As hundreds walked up a lane on the road, guided by banners and upside down American flags, the crowd cheered slogans like, “Say it loud, say it clear, immigrants are welcome here.”
Throughout the action, drivers of public buses, Amazon delivery trucks and even Teslas honked and cheered in support, some even pulling over to greet protestors. When the group arrived at Tesla headquarters on Page Mill Road, some workers scurried inside and guards manned the front doors as the crowd shouted “shame!”
Bob Jung, a local resident wearing a Palestinian keffiyeh, smiled as he held a sign outside the headquarters reading “Fee fi fo fum, look out Tesla, here we come.”

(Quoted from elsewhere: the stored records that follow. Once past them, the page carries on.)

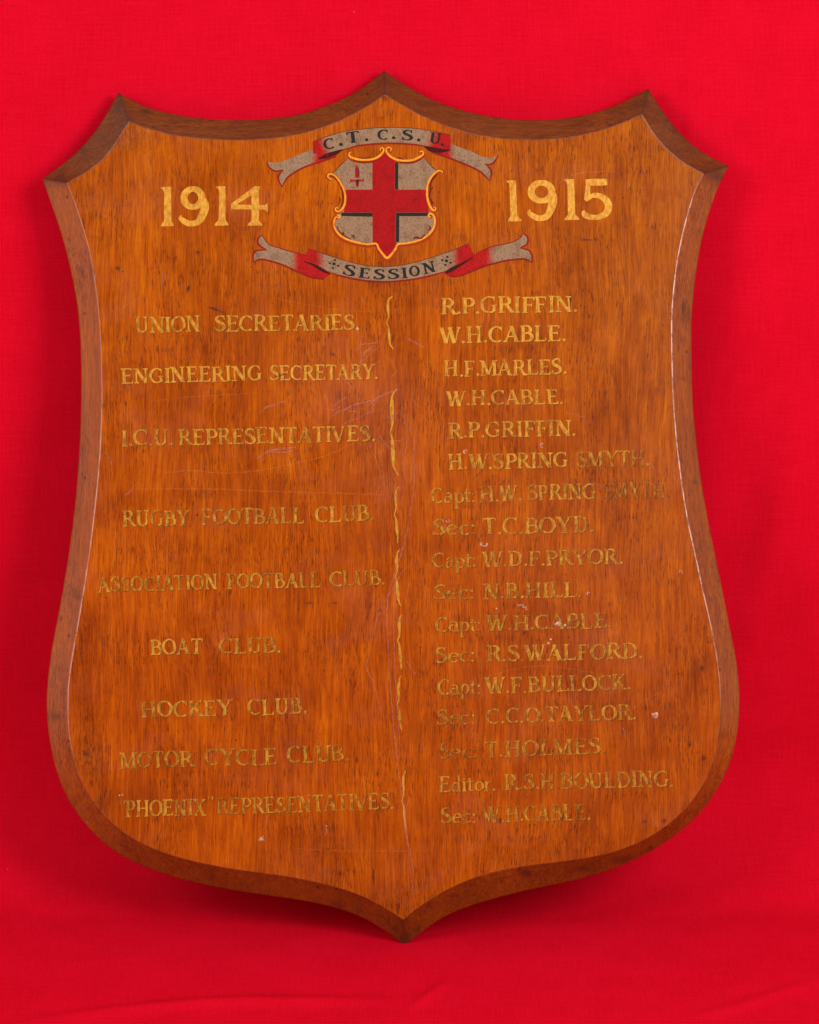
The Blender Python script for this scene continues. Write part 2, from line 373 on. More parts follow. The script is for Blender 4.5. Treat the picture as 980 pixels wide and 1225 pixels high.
    g['t'] = (V(.17, .08, .84, .13)+H(.02, .40, .60, .06)+PTH([(.17, .14, .12), (.24, .04, .08), (.38, .08, .04)], 6), .42)
    g['e'] = (ARC(.30, .31, .22, .28, 20, 315, 20, .14, .06)+H(.14, .52, .36, .055), .60)
    g['c'] = (ARC(.30, .31, .22, .28, 50, 315, 18, .14, .06), .54)
    g['d'] = (ARC(.28, .29, .21, .27, 30, 330, 18, .14, .06)+V(.48, 0, .98, .13)+ST(.46, .10, 1.0)+SB(.52, .08), .64)
    g['i'] = (V(.14, 0, .62, .13)+SB(.14, .12)+[[(.07, .76), (.14, .70), (.21, .76), (.14, .86)], [(.03, .62), (.14, .64), (.14, .54)]], .30)
    g['o'] = (ARC(.29, .31, .21, .27, 0, 360, 22, .14, .06), .58)
    g['r'] = (V(.14, 0, .62, .13)+SB(.14, .12)+PTH([(.18, .42, .06), (.28, .56, .08), (.40, .56, .11)], 6)+[[(.02, .62), (.14, .64), (.14, .54)]], .46)
    return g
GLY = GL(); CACHE = {}
def glyph(ch):
    if ch not in CACHE: CACHE[ch] = (*union(GLY[ch][0], eps=1e-5), GLY[ch][1])
    return CACHE[ch]

def words_mesh(words, cap, jit=1.0):
    """words: (text, x0, x1, base0, base1[, fade]) in measured units -> verts, faces, fade"""
    VV, FF, FA = [], [], []
    for w in words:
        txt, x0, x1, b0, b1 = w[:5]; fade = w[5] if len(w) > 5 else 0.2
        tot = sum(GLY[c][1] for c in txt)
        k = (x1-x0)/tot; ang = math.atan2(-(b1-b0), x1-x0)
        x = x0
        for ch in txt:
            v, f, adv = glyph(ch)
            by = b0+(b1-b0)*(x-x0)/(x1-x0)+rnd.gauss(0, .28)*jit
            ch_cap = cap*(1+rnd.gauss(0, .018)*jit); a = ang+rnd.gauss(0, .014)*jit
            kk = k*(1+rnd.gauss(0, .02)*jit)
            lx = v[:, 0]*kk; ly = v[:, 1]*ch_cap
            lx = lx+ly*rnd.gauss(0.0, .015)*jit
            # the brush wobbles
            lx = lx+0.22*jit*np.sin(ly*.55+rnd.random()*6); ly = ly+0.18*jit*np.sin(lx*.6+rnd.random()*6)
            X = x+lx*math.cos(a)-ly*math.sin(a); Y = by-(lx*math.sin(a)+ly*math.cos(a))
            o = len(VV); VV += list(zip(X, Y)); FF += [tuple(i+o for i in t) for t in f]
            FA += [fade+rnd.gauss(0, .05)]*len(X)
            x += adv*k
    return VV, FF, FA

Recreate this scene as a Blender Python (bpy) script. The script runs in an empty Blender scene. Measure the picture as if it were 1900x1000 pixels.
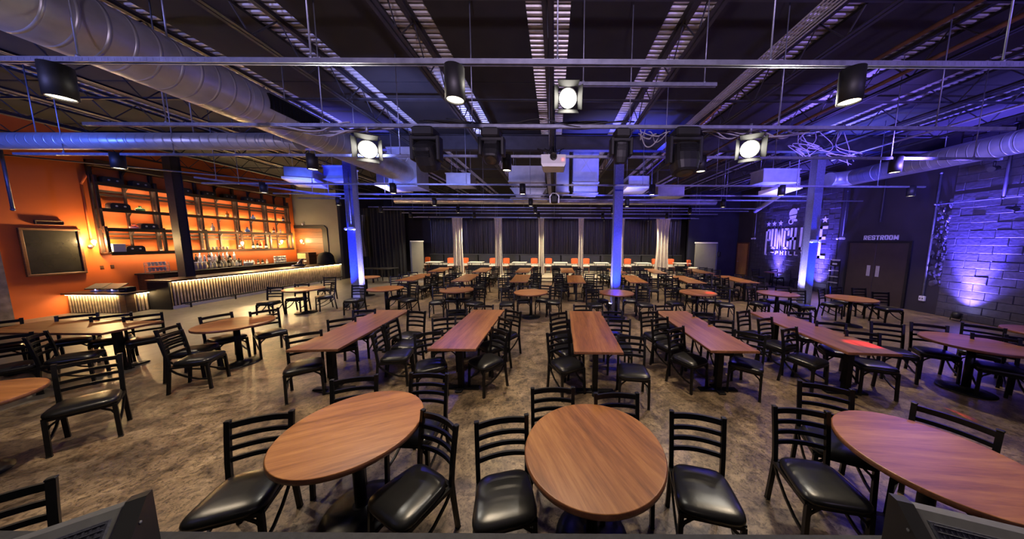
import bpy, math, random
from mathutils import Vector, Matrix, Euler
sc = bpy.context.scene
COL = sc.collection
PI = math.pi
R = math.radians

# ------------------------------------------------------------------ helpers
class MB:
    """collects shapes and links them as one mesh object"""
    def __init__(s): s.v = []; s.f = []; s.m = []; s.sm = []
    def add(s, vs, fs, smooth=False, mi=0):
        o = len(s.v); s.v += [tuple(v) for v in vs]
        for f in fs: s.f.append([o+i for i in f]); s.sm.append(smooth); s.m.append(mi)
    def box(s, x0, x1, y0, y1, z0, z1, M=None, mi=0, b=0):
        if b:
            return s.cbox(x0, x1, y0, y1, z0, z1, b, M, mi)
        vs = [Vector((x, y, z)) for z in (z0, z1) for y in (y0, y1) for x in (x0, x1)]
        if M: vs = [M @ v for v in vs]
        s.add(vs, [(0,2,3,1),(4,5,7,6),(0,1,5,4),(2,6,7,3),(0,4,6,2),(1,3,7,5)], mi=mi)
    def cbox(s, x0, x1, y0, y1, z0, z1, b, M=None, mi=0):
        # box with all twelve edges chamfered
        cx, cy, cz = (x0+x1)/2, (y0+y1)/2, (z0+z1)/2
        hx, hy, hz = (x1-x0)/2, (y1-y0)/2, (z1-z0)/2
        rings = []
        for (k, z) in ((b, -hz), (0, -hz+b), (0, hz-b), (b, hz)):
            a, c = hx-k, hy-k
            rings.append([(cx+p, cy+q, cz+z) for p, q in ((-a+b,-c),(a-b,-c),(a,-c+b),(a,c-b),(a-b,c),(-a+b,c),(-a,c-b),(-a,-c+b))])
        s.loft(rings, M=M, mi=mi)
    def loft(s, rings, M=None, cap=True, smooth=False, mi=0, closed=True):
        n = len(rings[0]); vs = [Vector(p) for r in rings for p in r]
        if M: vs = [M @ v for v in vs]
        fs = []
        for i in range(len(rings)-1):
            for j in range(n if closed else n-1):
                k = (j+1) % n
                fs.append((i*n+j, i*n+k, (i+1)*n+k, (i+1)*n+j))
        s.add(vs, fs, smooth, mi)
        if cap:
            o = len(s.v)-len(vs)
            s.f.append([o+j for j in reversed(range(n))]); s.sm.append(False); s.m.append(mi)
            s.f.append([o+(len(rings)-1)*n+j for j in range(n)]); s.sm.append(False); s.m.append(mi)
    def tube(s, pts, w, h=None, n=4, up=(0,0,1), smooth=None, mi=0, cap=True):
        """square (n=4) or round bar following points; w = full width, h = full height"""
        h = h or w; pts = [Vector(p) for p in pts]; rings = []
        for i, p in enumerate(pts):
            d = (pts[min(i+1, len(pts)-1)]-pts[max(i-1, 0)]).normalized()
            u = Vector(up)
            if abs(d.dot(u)) > .95: u = Vector((0,1,0)) if abs(d.y) < .9 else Vector((1,0,0))
            a = d.cross(u).normalized(); b = a.cross(d).normalized()
            if n == 4: rings.append([p+a*x*w/2+b*y*h/2 for x, y in ((-1,-1),(1,-1),(1,1),(-1,1))])
            else: rings.append([p+a*math.cos(2*PI*k/n)*w/2+b*math.sin(2*PI*k/n)*h/2 for k in range(n)])
        s.loft(rings, smooth=(n > 6) if smooth is None else smooth, mi=mi, cap=cap)
    def cyl(s, p, q, r, n=20, r2=None, cap=True, mi=0):
        p, q = Vector(p), Vector(q); d = (q-p).normalized()
        u = Vector((0,0,1)) if abs(d.z) < .9 else Vector((0,1,0))
        a = d.cross(u).normalized(); b = a.cross(d).normalized(); r2 = r if r2 is None else r2
        s.loft([[c+a*math.cos(2*PI*k/n)*rr+b*math.sin(2*PI*k/n)*rr for k in range(n)] for c, rr in ((p, r), (q, r2))], smooth=True, cap=cap, mi=mi)
    def lathe(s, prof, n=24, M=None, smooth=True, cap=True, mi=0):
        s.loft([[(r*math.cos(2*PI*k/n), r*math.sin(2*PI*k/n), z) for k in range(n)] for r, z in prof], M=M, smooth=smooth, cap=cap, mi=mi)
    def prism(s, poly, z0, z1, M=None, mi=0):
        s.loft([[(x, y, z0) for x, y in poly], [(x, y, z1) for x, y in poly]], M=M, mi=mi)
    def build(s, name, mat, parent=None, loc=None):
        me = bpy.data.meshes.new(name); me.from_pydata(s.v, [], s.f)
        me.polygons.foreach_set('use_smooth', s.sm)
        mats = mat if isinstance(mat, (list, tuple)) else [mat]
        for m in mats: me.materials.append(m)
        if len(mats) > 1: me.polygons.foreach_set('material_index', s.m)
        me.update()
        o = bpy.data.objects.new(name, me); COL.objects.link(o)
        if parent: o.parent = parent
        if loc: o.location = loc
        return o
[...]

“Power doesn’t care about people losing their health care, people being slaughtered in Gaza – we need to apply economic and political pressure on them,” he said.

Outside of the headquarters, some speakers urged the crowd to boycott Tesla and other corporations led by “billionaires,” like Amazon. Other speakers, like San Jose City Councilmember Peter Ortiz, pledged to create local laws against the federal government.
“I’m going to be introducing a piece of legislation to prevent the city from doing any business that works with the federal administration,” Ortiz said.
As tensions rise regarding local immigration raids and possible funding cuts, the organizers of the protest said Friday’s march is only the beginning of their public action.